2. A doutrina sempre tem propósitos práticos (Fp 2.12)
Essas gloriosas doutrinas expostas em Filipenses 2.5-11 têm um propósito prático. A doutrina tem a finalidade de conduzir a igreja na verdade. Ela é a base da ética e o alicerce da vida. Ainda ecoam em nossos ouvidos a verdade celestial e doce acerca do Filho de Deus que desceu da glória para a vergonha da cruz, e isso por amor de nós, pecadores. Nós somos exortados a agir à luz desse vasto e insondável amor. O ensino de Paulo nos mostra que doutrina sempre conduz ao cristianismo prático. Quanto mais estudamos teologia, mais humildes deveríamos ser. Quanto mais luz nós temos na mente, mas amor nós deveríamos ter no coração.
3. A obediência do cristão é ultracircunstancial (Fp 2.12)
Alguns crentes estavam muito dependentes da presença física de Paulo em Filipos para viverem de conformidade com a Palavra. Esses crentes sofriam de uma espécie de nostalgia, vivendo um saudosismo dos tempos áureos que Paulo esteve com eles (Fp 1.27). Mas, Paulo estava preso em Roma e eles deviam manter o mesmo compromisso, mesmo diante da sua ausência. Eles deviam colocar sua confiança em Deus e não na presença do apóstolo entre eles.
William Hendriksen diz que a obediência dos filipenses não deve ser motivada pela presença de Paulo, nem durar só enquanto ele estiver em seu meio. O cristão obedece não porque o pastor está presente, ou para agradar esse ou aquele grupo. Sua obediência independe das circunstâncias e das pessoas.
Vamos examinar esse texto e extrair dele três gloriosas verdades, acerca da nossa salvação.

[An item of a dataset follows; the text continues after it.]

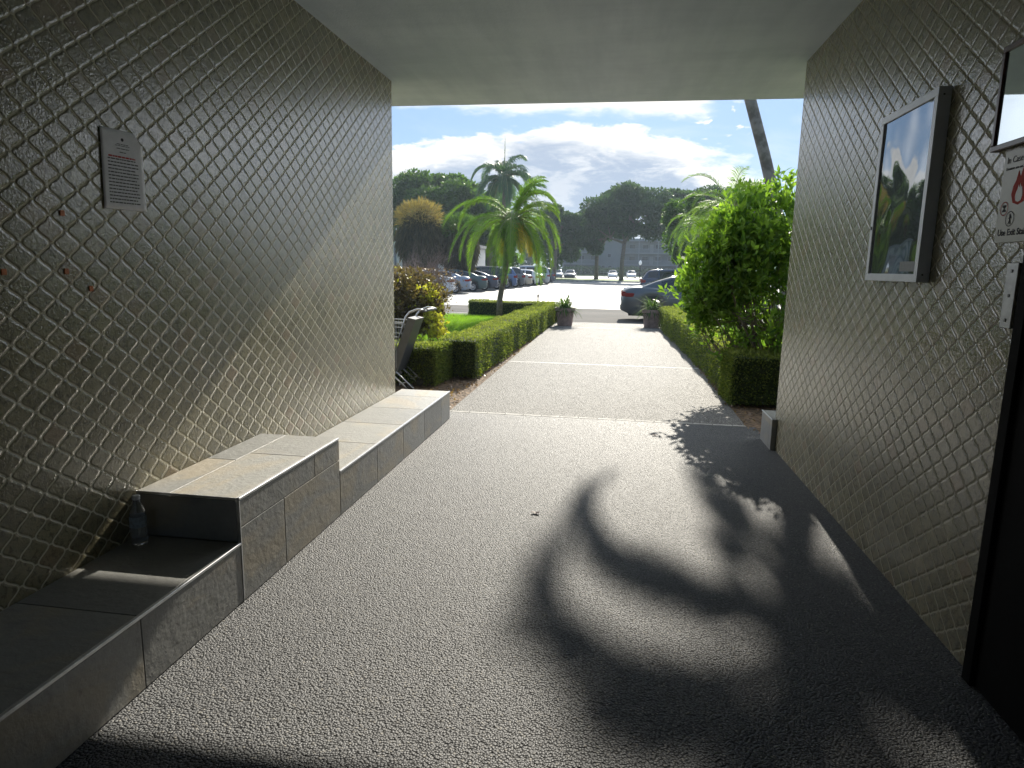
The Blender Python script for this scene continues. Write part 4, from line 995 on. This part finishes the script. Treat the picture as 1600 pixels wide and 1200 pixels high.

I. A SALVAÇÃO RECEBIDA (Fp 2.12)
A salvação não é uma conquista do homem, mas um presente de Deus. Ela é nossa, não por direito de conquista, mas por dádiva imerecida. A salvação não é um prêmio das nossas obras, mas um troféu da graça de Deus. Há duas verdades que merecem ser destacas aqui:
1. A salvação é um presente de Deus a nós e não uma conquista nossa (Fp 2.12)
Quando o apóstolo Paulo diz: “… desenvolvei a vossa salvação…” (Fp 2.12), ele não está afirmando que ela nos pertence por direito de conquista. Ela é nossa porque nos foi dada. Ela é nossa porque um outro alguém a comprou por um alto preço e no-la deu gratuitamente. A nossa salvação foi comprada por um alto preço. Ela não foi comprada por prata ou ouro, mas pelo precioso sangue de Cristo (1Pe 1.18,19).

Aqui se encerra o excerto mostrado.